Written problem:
Copy all lines that contain the word "lump".

=== Records supplied ===

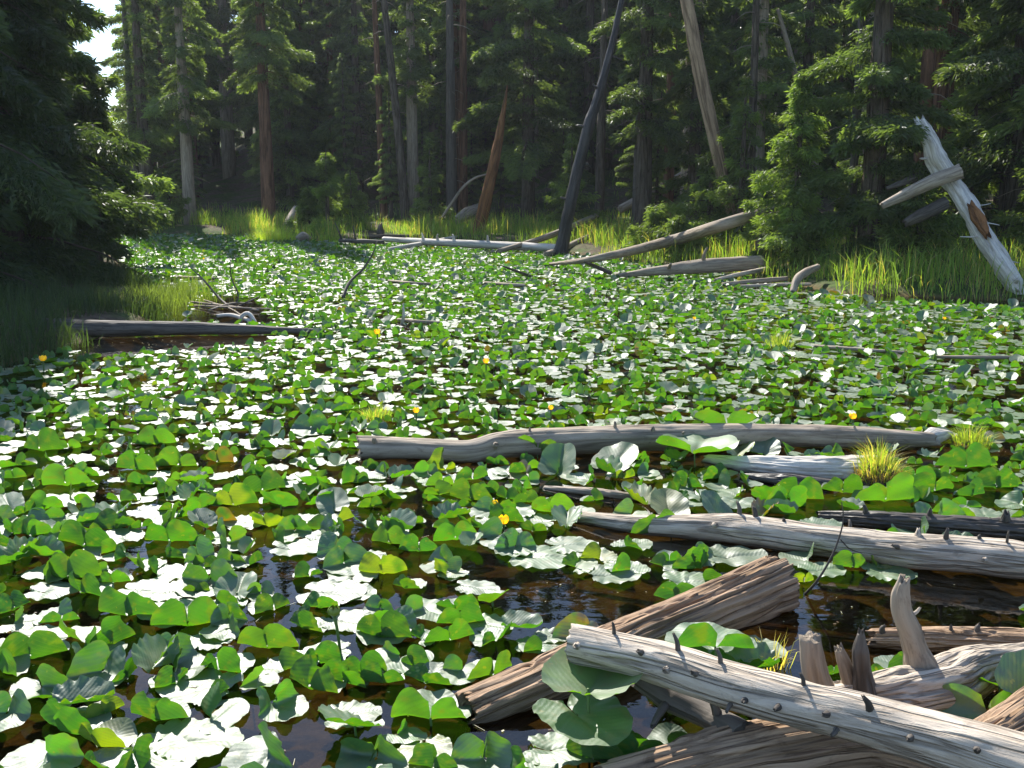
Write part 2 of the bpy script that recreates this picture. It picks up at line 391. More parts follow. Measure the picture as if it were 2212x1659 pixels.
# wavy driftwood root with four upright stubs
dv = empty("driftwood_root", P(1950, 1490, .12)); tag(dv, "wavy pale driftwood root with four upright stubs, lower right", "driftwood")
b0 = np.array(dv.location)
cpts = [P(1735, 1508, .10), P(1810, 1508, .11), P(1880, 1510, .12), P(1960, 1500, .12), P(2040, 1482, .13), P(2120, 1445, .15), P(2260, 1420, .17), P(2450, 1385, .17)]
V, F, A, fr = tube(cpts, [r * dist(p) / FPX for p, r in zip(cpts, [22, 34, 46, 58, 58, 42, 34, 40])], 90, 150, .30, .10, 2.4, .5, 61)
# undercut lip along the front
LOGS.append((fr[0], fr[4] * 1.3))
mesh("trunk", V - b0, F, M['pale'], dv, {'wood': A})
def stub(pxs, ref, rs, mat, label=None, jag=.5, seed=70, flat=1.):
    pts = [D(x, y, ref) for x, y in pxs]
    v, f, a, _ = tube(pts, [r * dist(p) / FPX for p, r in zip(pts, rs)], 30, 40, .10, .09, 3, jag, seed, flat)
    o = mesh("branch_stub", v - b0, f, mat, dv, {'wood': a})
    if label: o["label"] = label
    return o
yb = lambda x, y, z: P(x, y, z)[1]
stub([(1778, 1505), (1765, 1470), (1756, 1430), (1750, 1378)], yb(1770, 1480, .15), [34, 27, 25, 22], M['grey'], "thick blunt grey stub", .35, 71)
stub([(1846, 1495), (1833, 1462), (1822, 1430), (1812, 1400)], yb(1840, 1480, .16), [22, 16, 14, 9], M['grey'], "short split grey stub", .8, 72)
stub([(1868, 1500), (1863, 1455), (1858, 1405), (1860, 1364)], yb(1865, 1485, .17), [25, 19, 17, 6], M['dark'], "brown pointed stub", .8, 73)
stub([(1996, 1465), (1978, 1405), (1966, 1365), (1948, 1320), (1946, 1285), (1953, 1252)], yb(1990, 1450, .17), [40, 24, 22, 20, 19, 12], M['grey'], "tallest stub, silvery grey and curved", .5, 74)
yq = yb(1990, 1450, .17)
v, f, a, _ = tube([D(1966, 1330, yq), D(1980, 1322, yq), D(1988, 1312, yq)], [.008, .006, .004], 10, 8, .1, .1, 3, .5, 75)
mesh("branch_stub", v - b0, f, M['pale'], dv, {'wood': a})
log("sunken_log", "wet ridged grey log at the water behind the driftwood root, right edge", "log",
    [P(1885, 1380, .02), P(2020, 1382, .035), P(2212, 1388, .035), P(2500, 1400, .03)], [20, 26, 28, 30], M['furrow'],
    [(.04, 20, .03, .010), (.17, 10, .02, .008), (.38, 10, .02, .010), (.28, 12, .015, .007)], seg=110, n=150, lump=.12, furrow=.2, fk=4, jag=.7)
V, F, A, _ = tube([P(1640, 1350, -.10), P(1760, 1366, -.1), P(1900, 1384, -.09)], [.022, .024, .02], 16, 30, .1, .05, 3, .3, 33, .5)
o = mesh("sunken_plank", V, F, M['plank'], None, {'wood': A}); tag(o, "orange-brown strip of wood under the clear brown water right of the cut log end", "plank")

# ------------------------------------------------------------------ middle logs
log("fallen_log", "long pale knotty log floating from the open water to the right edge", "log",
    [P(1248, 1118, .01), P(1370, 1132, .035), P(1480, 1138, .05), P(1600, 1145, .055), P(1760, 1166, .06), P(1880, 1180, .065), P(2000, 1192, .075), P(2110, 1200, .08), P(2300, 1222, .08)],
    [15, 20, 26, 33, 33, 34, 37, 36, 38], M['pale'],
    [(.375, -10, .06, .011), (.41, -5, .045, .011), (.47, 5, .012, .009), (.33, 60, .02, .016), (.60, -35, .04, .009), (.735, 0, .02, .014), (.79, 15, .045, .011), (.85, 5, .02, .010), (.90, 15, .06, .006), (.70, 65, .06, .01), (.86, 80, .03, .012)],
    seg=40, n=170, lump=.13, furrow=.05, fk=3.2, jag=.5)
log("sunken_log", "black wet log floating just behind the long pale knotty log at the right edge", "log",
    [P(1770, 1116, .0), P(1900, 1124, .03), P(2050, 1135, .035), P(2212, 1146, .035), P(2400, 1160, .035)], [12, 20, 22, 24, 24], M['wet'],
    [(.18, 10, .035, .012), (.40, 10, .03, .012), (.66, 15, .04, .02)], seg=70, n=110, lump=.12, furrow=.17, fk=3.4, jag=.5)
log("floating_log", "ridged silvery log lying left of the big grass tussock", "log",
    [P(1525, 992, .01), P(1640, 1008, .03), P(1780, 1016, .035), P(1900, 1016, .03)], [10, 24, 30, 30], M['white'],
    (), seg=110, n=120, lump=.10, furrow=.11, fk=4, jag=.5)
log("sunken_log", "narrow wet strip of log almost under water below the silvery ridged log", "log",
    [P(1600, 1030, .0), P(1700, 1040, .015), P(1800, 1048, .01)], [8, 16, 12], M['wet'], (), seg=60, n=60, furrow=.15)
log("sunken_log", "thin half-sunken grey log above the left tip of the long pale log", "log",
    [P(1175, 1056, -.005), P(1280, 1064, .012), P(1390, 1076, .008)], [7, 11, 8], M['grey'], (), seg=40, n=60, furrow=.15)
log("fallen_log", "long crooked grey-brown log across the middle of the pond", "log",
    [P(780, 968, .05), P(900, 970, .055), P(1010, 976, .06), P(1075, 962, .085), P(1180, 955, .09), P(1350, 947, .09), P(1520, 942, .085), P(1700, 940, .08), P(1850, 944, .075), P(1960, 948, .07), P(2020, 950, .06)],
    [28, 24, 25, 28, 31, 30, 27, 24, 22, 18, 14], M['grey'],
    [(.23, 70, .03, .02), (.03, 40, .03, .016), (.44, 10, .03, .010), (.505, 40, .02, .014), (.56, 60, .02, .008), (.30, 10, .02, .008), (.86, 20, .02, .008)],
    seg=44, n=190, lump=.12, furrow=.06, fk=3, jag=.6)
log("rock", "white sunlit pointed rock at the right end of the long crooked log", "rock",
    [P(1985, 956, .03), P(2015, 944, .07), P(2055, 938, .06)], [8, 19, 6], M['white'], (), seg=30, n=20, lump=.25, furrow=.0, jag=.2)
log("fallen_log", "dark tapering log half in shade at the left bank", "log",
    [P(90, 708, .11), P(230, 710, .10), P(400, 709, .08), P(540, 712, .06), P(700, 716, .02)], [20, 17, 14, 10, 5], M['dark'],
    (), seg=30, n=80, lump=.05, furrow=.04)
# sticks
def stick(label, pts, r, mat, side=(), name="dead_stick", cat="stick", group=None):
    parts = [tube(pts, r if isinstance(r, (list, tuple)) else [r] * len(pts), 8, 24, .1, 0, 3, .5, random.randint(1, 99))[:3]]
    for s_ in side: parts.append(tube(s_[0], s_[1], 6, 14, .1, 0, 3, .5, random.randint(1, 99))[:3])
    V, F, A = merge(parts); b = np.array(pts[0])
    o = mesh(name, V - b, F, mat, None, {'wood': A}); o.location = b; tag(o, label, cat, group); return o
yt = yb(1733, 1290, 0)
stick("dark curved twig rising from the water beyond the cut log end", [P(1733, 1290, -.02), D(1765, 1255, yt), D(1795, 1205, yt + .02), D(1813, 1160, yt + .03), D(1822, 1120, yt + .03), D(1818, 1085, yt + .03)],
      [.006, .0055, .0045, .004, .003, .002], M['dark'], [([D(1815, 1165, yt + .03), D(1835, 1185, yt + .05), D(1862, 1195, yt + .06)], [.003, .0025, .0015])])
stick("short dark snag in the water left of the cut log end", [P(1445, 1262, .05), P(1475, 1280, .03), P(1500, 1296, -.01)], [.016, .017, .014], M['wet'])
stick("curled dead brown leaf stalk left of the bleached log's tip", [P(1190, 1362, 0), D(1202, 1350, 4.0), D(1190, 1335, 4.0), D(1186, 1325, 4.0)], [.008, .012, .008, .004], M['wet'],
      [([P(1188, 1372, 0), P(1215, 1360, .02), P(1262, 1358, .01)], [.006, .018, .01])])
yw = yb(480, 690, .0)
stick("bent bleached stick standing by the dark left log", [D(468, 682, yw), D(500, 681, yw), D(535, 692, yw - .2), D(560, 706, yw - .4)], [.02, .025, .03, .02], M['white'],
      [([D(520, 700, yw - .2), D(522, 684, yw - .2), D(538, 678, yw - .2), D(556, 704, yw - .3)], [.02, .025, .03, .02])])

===
=== Records supplied ===

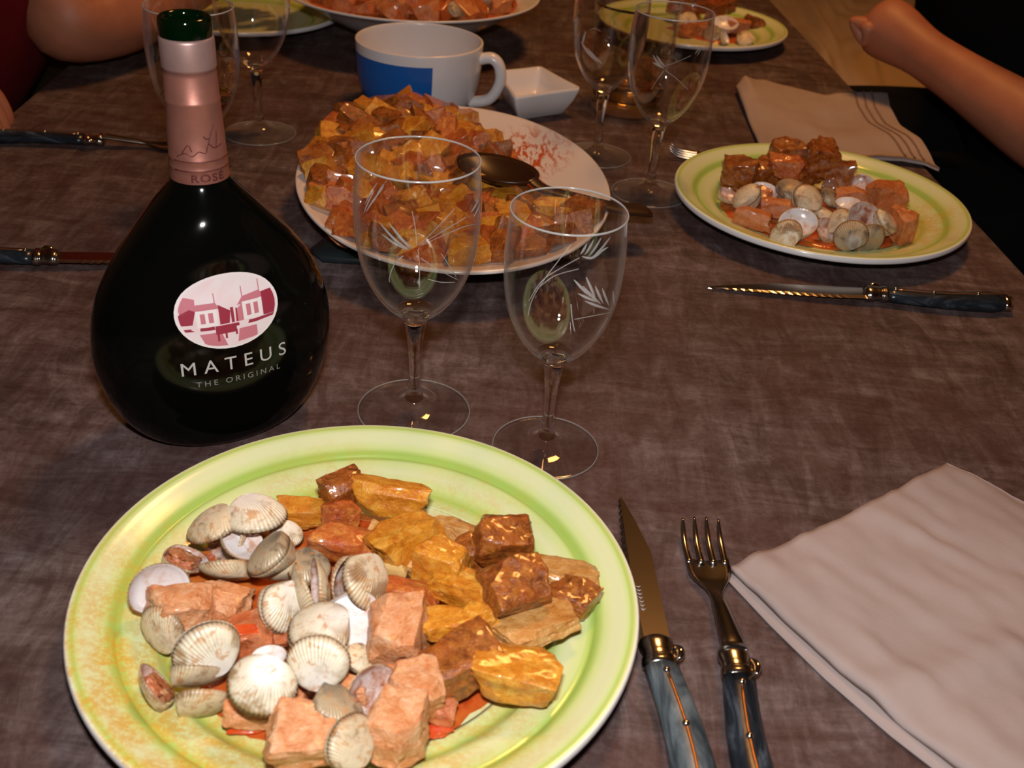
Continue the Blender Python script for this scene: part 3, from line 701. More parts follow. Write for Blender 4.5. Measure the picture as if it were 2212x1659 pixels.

===

Result below:
    [(.04, 20, .03, .010), (.17, 10, .02, .008), (.38, 10, .02, .010), (.28, 12, .015, .007)], seg=110, n=150, lump=.12, furrow=.2, fk=4, jag=.7)
    seg=40, n=170, lump=.13, furrow=.05, fk=3.2, jag=.5)
    [(.18, 10, .035, .012), (.40, 10, .03, .012), (.66, 15, .04, .02)], seg=70, n=110, lump=.12, furrow=.17, fk=3.4, jag=.5)
    (), seg=110, n=120, lump=.10, furrow=.11, fk=4, jag=.5)
    seg=44, n=190, lump=.12, furrow=.06, fk=3, jag=.6)
    [P(1985, 956, .03), P(2015, 944, .07), P(2055, 938, .06)], [8, 19, 6], M['white'], (), seg=30, n=20, lump=.25, furrow=.0, jag=.2)
    (), seg=30, n=80, lump=.05, furrow=.04)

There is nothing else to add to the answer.